Question

Which one of the following is an odd number?
$\begin{align}
  &A.\;{2001^2} + 3 \\
  &B.\;{2002^2} + 10 \\
  &C.\;{2003^2} + 7 \\
  &D.\;{2004^3} + 1 \\
\end{align} $

Answer 1

Hint: This problem requires the concept of odd and even numbers. An odd number is the one which gives a remainder of 1 when divided by 2. Any number which ends with 1, 3, 5, 7 or 9 is an odd number. We will try to determine the final digit of each of the four options, and then identify which one is an odd number.

Complete step-by-step answer:
In the four given options, we do not need to find the squares of such large numbers, we just need to determine the final digits, and add the respective number so that we can determine if they are odd or even.

In option A, we have been given the number ${2001^2} + 3$. We know that the square of 1 is 1 itself. This means that any number ending with 1 will have its square which is ending with 1 as well. So we can write that-
$\begin{align}
  &1 \times 1 = 1 \\
  &2001 \times 2001 = {2001^2} = \_\_\_1 \\
  &{2001^2} + 3 = \_\_\_1 + 3 = \_\_\_4\left( {number\;ending\;with\;4} \right) \\
\end{align} $
A number ending with 4 is divisible by 2, so this number will be an even number.

In option B, we have been given the number ${2002^2} + 10$. We know that the square of 2 is 4. This means that any number ending with 2 will have its square which is ending with 4. So we can write that-
$\begin{align}
  &2 \times 2 = 4 \\
  &2002 \times 2002 = {2002^2} = \_\_\_4 \\
  &{2002^2} + 10 = \_\_\_4 + 10 = \_\_\_4\left( {number\;ending\;with\;4} \right) \\
\end{align} $
A number ending with 4 is divisible by 2, so this number will be an even number.

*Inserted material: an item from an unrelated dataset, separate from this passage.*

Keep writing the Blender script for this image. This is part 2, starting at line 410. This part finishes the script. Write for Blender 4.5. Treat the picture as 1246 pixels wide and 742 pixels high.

In option C, we have been given the number ${2003^2} + 7$. We know that the square of 3 is 9. This means that any number ending with 3 will have its square which is ending with 9. So we can write that-
$\begin{align}
  &3 \times 3 = 9 \\
  &2003 \times 2003 = {2003^2} = \_\_\_9 \\
  &{2003^2} + 7 = \_\_\_9 + 7 = \_\_\_6\left( {number\;ending\;with\;6} \right) \\
\end{align} $
A number ending with 6 is divisible by 2, so this number will be an even number.

In option D, we have been given the number ${2004^3} + 1$. We know that the cube of 4 is 64. This means that any number ending with 4 will have its cube which is ending with 4 as well. So we can write that-
$\begin{align}
  &4 \times 4 \times 4 = 64 \\
  &2004 \times 2004 \times 2004 = {2004^3} = \_\_\_4 \\
  &{2004^3} + 1 = \_\_\_4 + 1 = \_\_\_5\left( {number\;ending\;with\;5} \right) \\
\end{align} $
A number ending with 5 is not divisible by 2, so this number will be an odd number.
From the given options only the last option is an odd number, hence the correct option is D.

Note: A common mistake in this question is that the students start calculating the squares and cubes of such large numbers. This is not only time consuming but also leads to calculation mistakes. We have to just find the final digit of each of the four numbers, as that will be the deciding factor that the number is odd or even.